Peter Charlesworth, General Manager Minelab said:

“The new Gold Mining division consists of a specialised portfolio of products, accessories and support services which include on and off field training allowing us to provide expert advice on the best use of Minelab’s gold detectors so that miners can produce results in the toughest of mineralised soil conditions, in a cost effective way and with minimal disruption to the environment.”

“In areas where traditional subsistence mining has taken place for generations, Minelab has introduced cutting edge technology and provided training and support to enable the communities to transform their gold mining activities and their lives for the better,” he said.

He added: “Across the globe Minelab’s technology is making a difference to artisanal small scale gold miners by increasing efficiency, productivity and safety.”

“We are very excited about our new Gold Mining division and believe that with our dedicated products and training programmes, safe, effective and profitable gold mining is only a step away for any serious prospector,” he said.
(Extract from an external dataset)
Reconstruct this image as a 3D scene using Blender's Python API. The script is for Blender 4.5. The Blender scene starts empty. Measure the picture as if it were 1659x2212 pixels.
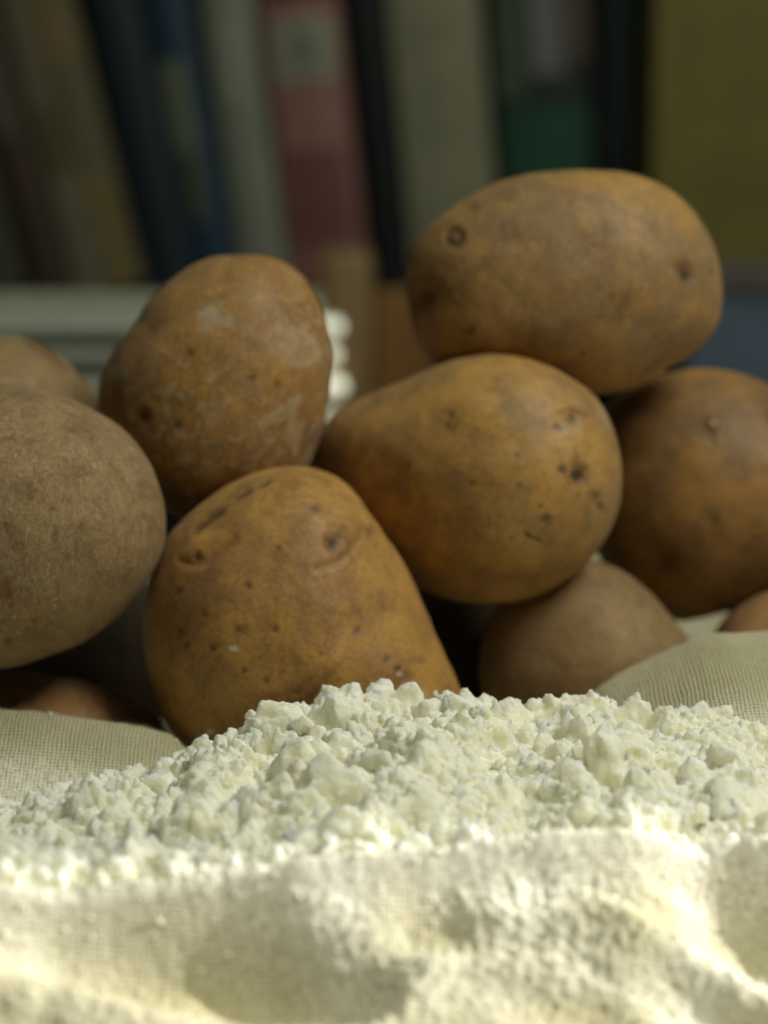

Sheila Kelleher, General Manager of Minelab’s Gold Mining Division, commented, “Mining Indaba is the perfect platform for us to launch our Gold Mining Division.  The conference attracts a global audience focused on developing and investing in an industry that affects so many people’s lives. We hope that Minelab’s Gold Mining contribution will continue to build the connections between Prospecting, Community and the Environment by advancing the usage of Minelab’s hand-held gold metal detector technology and in turn make a difference to the lives of the businesses and communities we work with.”